Les neufs titres qui jalonnent l’album s’articulent autour de neuf introductions-transitions qui permettent de mieux se plonger et comprendre le cheminement artistique qui a mené à la création. « Mu-54* » se meut en basse ronflante de « The Winged Ones », « Ha-144 » nous rapproche doucement de « Mythical Serpents », « DU-*61.714285 » cache la puissance d’un « In A Multiverse Where Atoms Sing »,etc. Complexe, l’album reste cependant fluide, les cassures rythmiques, les enchevêtrements, les progressions et explosions inattendues ne brisent jamais la trame mélodique, n’entravent jamais le voyage. Les vocaux vocodés de Paul Masvidal sont disparates et souvent camouflés au milieu d’une mosaïque sonore luxuriante et éthérée. Capable d’une grande technicité, CYNIC n’oublie cependant pas son aspect émotionnel et cathartique, n’hésitant pas se tordre et se distordre, envoyant quelques riffs bien trempés sur « 6th Dimensional Archetype » ou inscrivant quelques growls en filigrane sur le cortège de note et de mélodies d’un « Mythical Serpents » a proprement dire magnifique.

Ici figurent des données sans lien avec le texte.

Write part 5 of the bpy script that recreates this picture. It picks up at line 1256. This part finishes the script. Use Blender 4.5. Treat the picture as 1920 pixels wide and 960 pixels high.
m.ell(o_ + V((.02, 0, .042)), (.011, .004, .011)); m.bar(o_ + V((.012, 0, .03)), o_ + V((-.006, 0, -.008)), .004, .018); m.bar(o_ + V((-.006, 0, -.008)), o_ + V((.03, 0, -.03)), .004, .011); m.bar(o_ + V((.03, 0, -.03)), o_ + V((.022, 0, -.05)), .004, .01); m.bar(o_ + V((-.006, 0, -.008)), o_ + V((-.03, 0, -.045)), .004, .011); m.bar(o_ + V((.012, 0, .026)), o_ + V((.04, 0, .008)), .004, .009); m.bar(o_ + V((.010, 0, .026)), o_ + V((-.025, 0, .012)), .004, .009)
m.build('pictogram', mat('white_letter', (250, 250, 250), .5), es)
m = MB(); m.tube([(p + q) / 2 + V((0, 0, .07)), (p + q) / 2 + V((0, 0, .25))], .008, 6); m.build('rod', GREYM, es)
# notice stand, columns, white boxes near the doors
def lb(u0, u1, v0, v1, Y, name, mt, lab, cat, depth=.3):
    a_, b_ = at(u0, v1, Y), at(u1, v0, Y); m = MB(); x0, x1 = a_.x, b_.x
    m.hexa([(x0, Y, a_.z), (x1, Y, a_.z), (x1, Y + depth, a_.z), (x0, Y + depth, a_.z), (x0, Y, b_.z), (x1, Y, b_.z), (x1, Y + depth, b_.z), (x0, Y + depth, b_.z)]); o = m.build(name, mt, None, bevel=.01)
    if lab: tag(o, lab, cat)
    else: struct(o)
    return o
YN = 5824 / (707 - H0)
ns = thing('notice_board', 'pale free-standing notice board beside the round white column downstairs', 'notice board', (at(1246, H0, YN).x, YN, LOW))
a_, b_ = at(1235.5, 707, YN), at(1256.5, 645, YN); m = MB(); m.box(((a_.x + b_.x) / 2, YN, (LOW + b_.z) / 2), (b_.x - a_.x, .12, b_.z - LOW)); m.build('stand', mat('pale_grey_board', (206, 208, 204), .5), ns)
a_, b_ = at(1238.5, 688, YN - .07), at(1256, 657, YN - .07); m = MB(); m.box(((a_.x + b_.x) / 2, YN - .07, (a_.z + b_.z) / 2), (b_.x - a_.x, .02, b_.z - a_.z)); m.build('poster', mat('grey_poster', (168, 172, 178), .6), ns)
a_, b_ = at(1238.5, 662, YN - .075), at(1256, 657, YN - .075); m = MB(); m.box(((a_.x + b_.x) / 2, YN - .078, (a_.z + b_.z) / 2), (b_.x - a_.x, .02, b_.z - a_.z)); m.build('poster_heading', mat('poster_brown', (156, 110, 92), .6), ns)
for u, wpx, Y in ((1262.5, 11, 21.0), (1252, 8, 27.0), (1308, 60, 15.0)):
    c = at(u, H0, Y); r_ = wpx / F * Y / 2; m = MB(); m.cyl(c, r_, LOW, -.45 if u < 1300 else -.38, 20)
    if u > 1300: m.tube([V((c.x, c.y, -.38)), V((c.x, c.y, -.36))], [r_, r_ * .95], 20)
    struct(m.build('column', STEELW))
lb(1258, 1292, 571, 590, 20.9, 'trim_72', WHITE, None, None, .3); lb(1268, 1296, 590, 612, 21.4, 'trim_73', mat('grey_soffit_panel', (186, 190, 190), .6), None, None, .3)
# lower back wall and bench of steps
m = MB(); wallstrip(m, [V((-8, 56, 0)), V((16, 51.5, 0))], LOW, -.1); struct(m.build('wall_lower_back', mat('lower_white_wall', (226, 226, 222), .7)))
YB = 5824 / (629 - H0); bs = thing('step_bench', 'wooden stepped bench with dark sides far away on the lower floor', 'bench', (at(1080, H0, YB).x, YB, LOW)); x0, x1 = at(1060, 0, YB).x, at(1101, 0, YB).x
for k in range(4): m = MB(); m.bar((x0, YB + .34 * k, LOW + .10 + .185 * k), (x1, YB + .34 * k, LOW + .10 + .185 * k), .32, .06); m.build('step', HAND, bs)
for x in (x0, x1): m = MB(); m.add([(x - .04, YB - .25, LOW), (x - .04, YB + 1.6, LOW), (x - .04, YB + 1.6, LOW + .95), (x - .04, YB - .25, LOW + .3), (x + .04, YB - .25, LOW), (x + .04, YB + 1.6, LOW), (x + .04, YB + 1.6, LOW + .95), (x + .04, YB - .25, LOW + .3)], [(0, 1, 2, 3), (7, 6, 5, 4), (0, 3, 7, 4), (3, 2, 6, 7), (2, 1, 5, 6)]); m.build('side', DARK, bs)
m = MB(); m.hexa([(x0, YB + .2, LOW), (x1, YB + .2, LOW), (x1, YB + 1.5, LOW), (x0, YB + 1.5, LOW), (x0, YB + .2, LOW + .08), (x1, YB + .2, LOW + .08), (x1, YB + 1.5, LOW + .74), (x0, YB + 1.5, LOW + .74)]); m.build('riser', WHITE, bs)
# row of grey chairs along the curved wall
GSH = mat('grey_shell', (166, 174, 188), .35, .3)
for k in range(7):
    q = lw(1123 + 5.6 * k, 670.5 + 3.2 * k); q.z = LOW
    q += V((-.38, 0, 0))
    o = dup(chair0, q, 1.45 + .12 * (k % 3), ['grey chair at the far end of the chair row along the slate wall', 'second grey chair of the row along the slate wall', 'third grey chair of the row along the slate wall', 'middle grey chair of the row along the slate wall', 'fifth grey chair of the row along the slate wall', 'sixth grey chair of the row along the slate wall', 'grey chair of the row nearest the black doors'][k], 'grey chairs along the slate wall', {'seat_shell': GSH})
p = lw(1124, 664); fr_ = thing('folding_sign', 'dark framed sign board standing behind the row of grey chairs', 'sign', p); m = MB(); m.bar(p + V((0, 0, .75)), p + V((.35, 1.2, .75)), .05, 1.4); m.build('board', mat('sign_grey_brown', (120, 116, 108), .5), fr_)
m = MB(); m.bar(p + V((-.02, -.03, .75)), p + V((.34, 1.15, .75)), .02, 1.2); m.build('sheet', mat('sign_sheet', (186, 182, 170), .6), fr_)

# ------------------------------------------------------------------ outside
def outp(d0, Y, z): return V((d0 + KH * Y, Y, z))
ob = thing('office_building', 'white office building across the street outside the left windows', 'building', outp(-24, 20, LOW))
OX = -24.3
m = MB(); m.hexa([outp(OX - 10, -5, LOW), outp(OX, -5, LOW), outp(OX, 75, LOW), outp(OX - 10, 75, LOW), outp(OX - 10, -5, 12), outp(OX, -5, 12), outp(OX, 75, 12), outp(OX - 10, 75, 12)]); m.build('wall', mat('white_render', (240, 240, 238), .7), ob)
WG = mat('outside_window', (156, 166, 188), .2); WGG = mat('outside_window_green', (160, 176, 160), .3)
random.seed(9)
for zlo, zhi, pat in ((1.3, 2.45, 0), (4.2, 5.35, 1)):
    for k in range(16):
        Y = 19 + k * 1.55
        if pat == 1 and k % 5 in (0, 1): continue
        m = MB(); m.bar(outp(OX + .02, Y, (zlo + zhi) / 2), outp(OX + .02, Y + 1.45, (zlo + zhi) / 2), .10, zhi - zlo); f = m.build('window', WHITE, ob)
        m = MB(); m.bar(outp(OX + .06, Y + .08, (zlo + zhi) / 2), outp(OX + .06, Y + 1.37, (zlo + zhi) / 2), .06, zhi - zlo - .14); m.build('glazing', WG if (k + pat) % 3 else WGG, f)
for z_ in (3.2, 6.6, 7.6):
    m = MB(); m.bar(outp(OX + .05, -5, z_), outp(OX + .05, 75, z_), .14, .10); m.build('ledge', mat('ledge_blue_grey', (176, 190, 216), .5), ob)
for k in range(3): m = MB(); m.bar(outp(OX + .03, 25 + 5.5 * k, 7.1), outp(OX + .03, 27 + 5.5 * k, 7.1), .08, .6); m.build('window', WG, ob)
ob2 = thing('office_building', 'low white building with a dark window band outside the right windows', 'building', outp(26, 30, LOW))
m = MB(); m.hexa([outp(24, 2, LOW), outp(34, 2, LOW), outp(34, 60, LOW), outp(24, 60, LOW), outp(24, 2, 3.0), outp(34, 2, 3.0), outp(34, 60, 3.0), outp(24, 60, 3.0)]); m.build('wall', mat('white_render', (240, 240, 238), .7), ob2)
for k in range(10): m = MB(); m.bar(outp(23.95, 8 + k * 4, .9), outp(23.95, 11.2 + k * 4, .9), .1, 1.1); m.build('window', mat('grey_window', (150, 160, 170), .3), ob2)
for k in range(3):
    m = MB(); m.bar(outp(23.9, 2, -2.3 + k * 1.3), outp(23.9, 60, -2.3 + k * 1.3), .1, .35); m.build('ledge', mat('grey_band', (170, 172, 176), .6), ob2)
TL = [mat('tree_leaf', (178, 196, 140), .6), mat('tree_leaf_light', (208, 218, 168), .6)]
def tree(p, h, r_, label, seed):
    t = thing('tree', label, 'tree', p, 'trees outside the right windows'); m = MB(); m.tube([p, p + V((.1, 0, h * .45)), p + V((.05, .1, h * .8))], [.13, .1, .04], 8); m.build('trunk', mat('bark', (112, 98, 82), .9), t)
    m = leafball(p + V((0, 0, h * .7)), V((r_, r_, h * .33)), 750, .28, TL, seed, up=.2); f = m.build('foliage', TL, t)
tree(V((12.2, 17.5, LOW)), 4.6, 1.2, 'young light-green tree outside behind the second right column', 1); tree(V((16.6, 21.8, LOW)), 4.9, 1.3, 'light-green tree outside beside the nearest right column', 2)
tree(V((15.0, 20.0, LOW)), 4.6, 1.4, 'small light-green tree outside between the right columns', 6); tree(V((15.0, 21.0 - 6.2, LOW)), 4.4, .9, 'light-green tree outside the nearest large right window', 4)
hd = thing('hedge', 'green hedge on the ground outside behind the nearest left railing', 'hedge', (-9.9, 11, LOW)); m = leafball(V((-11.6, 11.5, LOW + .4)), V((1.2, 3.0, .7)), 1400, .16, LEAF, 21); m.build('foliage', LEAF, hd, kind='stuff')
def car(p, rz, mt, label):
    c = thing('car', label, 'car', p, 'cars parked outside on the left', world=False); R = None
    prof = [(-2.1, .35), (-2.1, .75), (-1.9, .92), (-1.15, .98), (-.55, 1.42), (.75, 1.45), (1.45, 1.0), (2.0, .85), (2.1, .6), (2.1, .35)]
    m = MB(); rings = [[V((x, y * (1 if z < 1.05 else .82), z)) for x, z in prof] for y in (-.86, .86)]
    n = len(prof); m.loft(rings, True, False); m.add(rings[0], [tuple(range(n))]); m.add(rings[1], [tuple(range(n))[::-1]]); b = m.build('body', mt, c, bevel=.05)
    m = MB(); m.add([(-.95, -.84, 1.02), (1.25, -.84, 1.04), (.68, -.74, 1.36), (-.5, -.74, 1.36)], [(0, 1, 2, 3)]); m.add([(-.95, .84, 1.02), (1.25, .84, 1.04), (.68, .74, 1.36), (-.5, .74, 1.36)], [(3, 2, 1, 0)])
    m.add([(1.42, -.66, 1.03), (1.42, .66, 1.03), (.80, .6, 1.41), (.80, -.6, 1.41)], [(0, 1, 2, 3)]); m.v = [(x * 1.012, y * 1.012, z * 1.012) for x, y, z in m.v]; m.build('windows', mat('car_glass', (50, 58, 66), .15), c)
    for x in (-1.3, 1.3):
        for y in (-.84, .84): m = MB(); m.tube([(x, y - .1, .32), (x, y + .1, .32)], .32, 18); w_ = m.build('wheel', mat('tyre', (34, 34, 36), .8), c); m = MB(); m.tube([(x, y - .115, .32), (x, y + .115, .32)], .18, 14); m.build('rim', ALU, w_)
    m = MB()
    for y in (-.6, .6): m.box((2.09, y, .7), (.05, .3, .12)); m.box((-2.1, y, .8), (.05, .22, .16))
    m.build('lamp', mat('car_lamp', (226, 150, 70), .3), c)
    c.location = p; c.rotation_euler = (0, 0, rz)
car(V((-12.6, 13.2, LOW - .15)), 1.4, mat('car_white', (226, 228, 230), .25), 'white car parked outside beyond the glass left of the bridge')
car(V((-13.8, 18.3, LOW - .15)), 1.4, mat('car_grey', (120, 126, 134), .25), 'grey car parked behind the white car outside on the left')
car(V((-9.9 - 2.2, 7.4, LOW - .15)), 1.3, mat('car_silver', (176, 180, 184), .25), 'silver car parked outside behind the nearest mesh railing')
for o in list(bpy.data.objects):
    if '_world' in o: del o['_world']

La complexe et protéiforme « Diamond Light Body » clôture un album aussi insaisissable que curateur et on ressent que « Ascension Codes » semble vouloir mettre le doigt sur la quête et sur l’éveil, sur le chemin vers la guérison plus que sur la destination, marquant donc une nouvelle étape dans ce développement continu qu’est CYNIC. Toujours aussi ambitieux, Masvidal trouve la force d’exister malgré les lourdes pertes et trace ici un voyage sonore et spirituel imprégné de couleurs et d’énergies étonnamment positives. On a l’impression qu’il a réussi à dépasser l’étape du choc pour atteindre celle de l’acceptation et de la reconstruction, et ainsi développer grâce à tout son talent une quête régénératrice et nécessaire avec un yogi – metal que l’on pourrait presque qualifier de healthy, de purificateur.